═════ SUPPLIED MATERIAL ═════

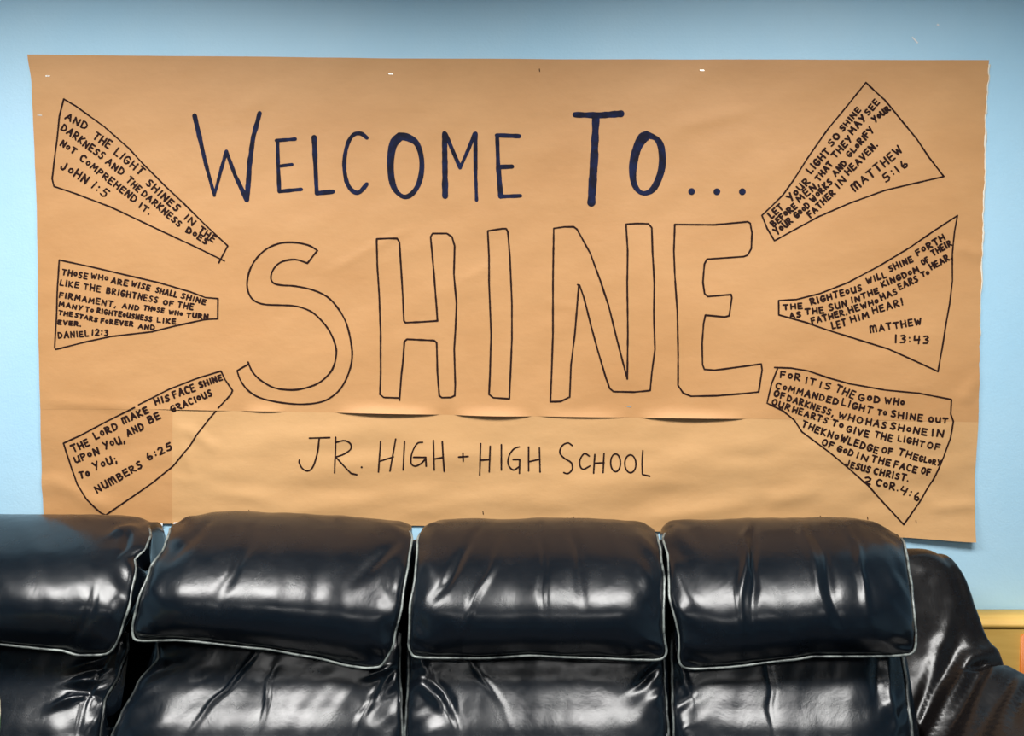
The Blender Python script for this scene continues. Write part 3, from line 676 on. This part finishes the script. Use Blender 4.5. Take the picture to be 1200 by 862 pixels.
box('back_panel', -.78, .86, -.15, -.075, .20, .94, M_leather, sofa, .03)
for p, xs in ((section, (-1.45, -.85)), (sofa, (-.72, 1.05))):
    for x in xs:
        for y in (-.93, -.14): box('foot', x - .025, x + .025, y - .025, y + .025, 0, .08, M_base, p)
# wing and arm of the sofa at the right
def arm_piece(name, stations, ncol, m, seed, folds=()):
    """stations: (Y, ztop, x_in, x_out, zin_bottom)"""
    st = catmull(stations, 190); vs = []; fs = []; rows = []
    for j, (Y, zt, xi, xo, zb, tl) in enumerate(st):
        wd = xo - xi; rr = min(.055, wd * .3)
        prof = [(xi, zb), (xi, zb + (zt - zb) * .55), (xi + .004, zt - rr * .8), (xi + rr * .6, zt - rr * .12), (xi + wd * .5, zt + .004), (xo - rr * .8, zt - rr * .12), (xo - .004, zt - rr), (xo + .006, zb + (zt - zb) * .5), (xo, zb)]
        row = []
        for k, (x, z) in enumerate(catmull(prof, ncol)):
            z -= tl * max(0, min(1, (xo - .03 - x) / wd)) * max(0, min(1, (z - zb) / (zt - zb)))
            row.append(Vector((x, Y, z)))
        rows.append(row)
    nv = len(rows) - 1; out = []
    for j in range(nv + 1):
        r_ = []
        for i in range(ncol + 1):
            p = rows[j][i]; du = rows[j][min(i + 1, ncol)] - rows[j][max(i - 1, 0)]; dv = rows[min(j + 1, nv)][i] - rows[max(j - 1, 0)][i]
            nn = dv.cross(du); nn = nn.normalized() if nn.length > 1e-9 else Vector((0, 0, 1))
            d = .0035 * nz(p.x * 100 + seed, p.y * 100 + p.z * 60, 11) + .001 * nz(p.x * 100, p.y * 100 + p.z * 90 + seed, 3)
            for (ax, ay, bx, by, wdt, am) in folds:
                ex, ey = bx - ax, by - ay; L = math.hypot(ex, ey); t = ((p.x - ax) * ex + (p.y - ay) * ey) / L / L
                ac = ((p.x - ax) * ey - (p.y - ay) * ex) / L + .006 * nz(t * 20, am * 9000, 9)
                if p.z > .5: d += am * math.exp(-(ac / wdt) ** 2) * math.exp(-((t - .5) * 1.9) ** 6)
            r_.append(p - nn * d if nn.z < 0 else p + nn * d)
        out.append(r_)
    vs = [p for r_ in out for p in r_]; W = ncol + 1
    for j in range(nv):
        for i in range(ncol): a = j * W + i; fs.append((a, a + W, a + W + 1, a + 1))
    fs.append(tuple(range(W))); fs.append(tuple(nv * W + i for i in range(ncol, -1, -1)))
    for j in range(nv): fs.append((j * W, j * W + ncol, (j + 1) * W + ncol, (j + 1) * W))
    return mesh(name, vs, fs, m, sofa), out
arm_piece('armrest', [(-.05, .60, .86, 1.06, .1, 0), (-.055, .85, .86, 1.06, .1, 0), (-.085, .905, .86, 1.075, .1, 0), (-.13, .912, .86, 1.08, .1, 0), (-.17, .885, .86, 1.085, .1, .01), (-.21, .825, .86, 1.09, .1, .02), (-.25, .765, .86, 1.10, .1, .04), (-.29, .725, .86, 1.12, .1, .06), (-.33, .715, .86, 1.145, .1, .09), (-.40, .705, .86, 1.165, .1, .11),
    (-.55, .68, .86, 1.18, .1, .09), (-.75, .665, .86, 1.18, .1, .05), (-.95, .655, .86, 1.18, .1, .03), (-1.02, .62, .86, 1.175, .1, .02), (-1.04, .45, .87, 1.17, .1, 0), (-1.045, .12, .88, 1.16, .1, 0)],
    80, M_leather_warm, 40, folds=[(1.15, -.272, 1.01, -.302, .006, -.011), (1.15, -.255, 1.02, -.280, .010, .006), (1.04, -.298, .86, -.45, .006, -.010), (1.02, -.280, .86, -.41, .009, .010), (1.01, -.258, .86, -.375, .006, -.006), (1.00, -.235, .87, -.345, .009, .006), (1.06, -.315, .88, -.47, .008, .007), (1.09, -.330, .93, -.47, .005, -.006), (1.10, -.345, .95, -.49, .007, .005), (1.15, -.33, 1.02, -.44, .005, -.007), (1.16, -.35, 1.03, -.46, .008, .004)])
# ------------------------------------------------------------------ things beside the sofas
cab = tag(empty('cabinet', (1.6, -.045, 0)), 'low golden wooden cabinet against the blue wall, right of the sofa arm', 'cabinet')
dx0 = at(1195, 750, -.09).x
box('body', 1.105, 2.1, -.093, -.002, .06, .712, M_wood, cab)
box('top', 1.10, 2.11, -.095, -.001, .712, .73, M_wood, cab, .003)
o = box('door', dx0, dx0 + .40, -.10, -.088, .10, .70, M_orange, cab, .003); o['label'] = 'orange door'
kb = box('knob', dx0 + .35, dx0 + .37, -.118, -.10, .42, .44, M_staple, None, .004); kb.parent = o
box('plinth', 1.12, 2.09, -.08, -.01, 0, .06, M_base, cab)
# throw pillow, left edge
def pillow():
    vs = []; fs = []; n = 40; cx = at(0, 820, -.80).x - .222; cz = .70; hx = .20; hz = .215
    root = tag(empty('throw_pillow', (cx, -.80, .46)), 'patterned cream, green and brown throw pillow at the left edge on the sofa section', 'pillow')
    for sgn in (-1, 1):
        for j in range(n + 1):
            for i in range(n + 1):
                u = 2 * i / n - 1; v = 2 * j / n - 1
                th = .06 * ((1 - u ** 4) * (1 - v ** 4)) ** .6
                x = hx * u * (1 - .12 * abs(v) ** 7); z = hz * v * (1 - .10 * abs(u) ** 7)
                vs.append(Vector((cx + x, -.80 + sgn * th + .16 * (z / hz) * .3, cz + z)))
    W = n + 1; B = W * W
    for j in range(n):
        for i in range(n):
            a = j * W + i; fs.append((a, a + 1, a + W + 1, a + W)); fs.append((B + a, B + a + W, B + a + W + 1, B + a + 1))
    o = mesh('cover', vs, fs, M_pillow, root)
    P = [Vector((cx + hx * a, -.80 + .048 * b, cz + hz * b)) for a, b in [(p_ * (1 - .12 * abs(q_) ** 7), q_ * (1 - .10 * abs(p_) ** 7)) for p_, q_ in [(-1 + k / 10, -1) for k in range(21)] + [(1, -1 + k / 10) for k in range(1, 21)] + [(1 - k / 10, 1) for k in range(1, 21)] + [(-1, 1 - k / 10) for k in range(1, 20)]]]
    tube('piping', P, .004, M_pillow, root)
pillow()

═════
═════ SUPPLIED MATERIAL ═════

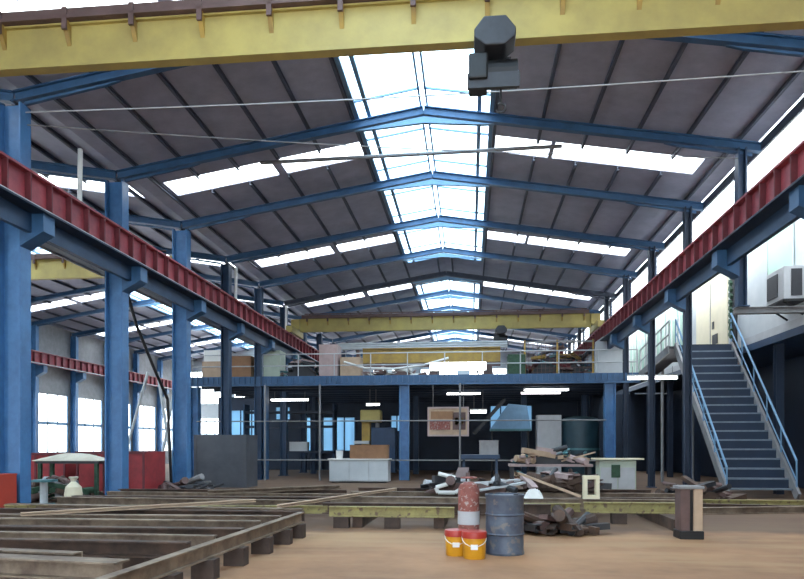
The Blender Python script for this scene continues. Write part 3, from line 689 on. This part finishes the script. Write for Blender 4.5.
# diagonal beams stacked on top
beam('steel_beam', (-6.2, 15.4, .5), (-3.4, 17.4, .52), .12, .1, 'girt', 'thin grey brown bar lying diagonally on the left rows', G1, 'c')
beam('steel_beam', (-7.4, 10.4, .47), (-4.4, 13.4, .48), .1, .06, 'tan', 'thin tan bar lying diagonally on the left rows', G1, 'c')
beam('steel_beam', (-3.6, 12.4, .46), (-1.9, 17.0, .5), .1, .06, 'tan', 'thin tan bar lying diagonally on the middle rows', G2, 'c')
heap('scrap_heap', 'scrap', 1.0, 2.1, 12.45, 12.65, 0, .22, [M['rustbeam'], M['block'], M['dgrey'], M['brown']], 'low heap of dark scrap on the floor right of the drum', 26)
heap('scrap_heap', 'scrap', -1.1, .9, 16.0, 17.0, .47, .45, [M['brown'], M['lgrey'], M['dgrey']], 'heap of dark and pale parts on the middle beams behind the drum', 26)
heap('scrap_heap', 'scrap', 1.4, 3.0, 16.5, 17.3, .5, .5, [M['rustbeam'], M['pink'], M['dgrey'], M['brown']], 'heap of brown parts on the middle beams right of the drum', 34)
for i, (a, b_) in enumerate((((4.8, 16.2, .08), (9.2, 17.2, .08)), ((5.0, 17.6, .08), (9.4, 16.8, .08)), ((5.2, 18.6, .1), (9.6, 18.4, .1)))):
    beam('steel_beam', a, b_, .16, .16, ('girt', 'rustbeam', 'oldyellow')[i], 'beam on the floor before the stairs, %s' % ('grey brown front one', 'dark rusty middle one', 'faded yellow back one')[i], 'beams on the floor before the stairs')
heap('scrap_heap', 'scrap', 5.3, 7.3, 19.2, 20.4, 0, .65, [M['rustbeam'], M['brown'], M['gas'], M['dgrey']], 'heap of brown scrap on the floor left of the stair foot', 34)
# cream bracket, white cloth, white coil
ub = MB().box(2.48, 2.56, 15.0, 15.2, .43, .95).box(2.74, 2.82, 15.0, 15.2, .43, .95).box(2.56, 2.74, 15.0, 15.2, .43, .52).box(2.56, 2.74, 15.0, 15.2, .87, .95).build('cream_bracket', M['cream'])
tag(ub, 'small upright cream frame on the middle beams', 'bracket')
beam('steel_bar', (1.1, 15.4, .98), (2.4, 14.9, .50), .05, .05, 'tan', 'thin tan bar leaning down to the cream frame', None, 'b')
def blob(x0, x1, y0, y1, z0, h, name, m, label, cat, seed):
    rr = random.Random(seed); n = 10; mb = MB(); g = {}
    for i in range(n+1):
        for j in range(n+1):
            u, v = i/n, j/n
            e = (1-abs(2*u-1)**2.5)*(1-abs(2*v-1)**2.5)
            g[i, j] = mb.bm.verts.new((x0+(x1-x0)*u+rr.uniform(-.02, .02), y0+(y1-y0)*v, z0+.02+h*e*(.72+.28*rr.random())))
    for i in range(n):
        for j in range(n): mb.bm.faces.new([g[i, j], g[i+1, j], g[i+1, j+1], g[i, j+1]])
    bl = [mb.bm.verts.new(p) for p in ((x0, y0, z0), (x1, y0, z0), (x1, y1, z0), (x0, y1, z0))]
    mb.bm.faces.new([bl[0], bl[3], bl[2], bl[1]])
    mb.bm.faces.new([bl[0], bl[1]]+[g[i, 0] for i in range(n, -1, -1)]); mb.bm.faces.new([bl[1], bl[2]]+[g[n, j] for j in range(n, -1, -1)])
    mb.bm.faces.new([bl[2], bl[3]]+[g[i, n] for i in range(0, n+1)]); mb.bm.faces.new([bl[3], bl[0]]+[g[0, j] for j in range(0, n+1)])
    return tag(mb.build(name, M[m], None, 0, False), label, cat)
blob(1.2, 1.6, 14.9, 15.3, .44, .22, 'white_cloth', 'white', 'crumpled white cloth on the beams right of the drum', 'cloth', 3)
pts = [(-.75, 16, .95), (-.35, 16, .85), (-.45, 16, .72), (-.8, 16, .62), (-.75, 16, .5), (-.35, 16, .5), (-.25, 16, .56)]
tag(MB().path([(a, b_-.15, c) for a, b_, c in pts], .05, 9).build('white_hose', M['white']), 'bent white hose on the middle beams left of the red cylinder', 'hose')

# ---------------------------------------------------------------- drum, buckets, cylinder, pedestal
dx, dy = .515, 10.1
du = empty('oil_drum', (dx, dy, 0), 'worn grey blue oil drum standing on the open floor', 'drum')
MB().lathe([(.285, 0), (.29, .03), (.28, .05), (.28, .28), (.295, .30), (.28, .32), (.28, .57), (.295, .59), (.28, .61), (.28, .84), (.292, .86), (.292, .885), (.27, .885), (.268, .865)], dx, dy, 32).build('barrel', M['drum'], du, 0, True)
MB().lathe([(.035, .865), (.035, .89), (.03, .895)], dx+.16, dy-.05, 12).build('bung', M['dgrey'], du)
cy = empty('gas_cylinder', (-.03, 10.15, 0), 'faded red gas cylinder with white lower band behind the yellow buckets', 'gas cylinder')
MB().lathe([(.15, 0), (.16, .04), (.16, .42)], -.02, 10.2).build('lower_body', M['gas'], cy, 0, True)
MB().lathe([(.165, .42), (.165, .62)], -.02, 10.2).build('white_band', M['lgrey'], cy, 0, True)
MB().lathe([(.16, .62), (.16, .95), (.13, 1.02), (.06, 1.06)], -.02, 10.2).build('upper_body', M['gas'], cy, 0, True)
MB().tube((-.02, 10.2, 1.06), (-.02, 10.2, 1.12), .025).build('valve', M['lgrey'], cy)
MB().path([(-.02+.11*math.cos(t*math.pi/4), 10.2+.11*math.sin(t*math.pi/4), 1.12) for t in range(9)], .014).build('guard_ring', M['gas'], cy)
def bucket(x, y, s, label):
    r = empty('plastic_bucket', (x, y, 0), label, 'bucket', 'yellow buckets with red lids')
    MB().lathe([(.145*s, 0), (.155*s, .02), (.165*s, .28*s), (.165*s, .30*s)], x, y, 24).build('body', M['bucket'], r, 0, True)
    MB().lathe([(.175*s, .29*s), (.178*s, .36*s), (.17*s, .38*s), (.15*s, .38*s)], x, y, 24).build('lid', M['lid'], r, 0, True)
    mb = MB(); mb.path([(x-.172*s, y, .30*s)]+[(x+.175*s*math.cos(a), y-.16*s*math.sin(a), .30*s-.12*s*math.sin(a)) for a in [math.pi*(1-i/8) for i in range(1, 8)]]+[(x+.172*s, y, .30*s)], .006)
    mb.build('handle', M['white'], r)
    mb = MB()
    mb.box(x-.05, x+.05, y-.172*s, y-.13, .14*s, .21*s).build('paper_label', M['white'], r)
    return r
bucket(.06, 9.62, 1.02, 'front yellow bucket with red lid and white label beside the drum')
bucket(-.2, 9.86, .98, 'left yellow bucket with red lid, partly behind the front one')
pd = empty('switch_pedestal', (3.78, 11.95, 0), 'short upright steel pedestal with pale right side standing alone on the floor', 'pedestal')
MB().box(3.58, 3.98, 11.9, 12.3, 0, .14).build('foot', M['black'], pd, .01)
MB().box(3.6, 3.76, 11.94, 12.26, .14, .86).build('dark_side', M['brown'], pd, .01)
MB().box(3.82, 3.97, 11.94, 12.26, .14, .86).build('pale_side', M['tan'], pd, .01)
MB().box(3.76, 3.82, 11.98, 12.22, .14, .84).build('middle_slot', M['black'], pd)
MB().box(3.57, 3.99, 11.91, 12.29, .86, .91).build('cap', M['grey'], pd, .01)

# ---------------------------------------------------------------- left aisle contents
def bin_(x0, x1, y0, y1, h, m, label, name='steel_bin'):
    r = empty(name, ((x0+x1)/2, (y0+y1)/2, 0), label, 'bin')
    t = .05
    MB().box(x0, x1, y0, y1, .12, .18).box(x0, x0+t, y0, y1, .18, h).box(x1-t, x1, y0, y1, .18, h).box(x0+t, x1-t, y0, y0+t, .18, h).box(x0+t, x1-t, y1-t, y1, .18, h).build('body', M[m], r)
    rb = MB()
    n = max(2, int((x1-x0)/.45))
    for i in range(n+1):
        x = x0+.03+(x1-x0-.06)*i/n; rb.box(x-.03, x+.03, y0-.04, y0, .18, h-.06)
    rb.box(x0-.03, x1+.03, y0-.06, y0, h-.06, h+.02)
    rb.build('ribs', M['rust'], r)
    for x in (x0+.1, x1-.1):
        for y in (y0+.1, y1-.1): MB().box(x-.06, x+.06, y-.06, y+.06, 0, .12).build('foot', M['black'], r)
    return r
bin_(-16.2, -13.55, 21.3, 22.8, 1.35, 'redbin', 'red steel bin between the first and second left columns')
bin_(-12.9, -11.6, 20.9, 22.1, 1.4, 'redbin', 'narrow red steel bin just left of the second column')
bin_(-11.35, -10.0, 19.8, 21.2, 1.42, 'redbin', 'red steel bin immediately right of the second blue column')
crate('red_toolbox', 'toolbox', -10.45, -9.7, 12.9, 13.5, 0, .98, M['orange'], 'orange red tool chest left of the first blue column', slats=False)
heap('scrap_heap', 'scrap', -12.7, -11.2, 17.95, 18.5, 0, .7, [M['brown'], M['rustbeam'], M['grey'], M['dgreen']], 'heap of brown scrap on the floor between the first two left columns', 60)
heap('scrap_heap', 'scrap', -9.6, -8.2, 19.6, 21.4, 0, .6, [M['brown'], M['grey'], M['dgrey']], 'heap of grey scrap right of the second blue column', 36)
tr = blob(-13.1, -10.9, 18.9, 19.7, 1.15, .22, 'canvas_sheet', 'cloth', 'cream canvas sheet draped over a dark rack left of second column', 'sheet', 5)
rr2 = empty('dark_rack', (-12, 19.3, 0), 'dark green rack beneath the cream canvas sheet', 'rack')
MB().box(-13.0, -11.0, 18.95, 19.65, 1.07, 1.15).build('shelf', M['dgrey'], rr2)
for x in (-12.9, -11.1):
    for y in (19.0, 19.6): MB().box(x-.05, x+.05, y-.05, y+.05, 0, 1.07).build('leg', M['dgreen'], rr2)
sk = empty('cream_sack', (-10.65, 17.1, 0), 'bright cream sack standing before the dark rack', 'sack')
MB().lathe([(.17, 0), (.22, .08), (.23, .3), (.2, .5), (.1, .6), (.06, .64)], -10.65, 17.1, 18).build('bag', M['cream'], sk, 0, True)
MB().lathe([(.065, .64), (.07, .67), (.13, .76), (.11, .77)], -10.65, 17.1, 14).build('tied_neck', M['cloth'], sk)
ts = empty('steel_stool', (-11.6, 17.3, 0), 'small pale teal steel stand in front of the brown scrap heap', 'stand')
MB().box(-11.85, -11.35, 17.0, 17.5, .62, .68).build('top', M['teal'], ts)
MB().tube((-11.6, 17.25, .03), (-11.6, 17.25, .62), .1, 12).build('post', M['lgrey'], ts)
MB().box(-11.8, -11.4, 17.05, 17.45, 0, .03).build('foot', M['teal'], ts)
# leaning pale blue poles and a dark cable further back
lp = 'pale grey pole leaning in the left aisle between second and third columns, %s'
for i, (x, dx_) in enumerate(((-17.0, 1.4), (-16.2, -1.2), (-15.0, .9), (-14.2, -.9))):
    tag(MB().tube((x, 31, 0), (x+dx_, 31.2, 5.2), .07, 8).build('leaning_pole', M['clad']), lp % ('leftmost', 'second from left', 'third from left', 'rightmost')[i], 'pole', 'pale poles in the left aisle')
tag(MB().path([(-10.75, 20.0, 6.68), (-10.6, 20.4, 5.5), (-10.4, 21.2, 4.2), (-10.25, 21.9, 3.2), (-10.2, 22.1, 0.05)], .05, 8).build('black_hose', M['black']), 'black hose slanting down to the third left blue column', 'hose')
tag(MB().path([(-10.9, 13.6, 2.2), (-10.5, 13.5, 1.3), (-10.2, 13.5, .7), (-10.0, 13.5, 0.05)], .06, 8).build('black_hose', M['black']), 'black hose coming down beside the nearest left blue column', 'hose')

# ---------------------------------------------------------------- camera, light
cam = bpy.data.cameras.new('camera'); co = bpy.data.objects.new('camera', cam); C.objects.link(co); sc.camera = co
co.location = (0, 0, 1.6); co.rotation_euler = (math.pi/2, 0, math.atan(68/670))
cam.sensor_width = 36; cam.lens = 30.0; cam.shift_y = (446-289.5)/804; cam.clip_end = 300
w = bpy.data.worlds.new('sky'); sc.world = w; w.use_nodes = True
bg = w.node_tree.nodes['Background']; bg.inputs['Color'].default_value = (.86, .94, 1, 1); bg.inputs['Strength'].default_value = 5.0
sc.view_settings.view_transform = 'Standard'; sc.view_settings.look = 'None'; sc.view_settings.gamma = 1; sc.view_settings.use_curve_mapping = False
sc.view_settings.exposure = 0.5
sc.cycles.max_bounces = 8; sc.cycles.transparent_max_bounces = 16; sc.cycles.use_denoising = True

═════

> **EXERCISE OBJECTIVE**:
Say how many lines in the entries contain the string "this", and say nothing else.

> **RESULT**:
2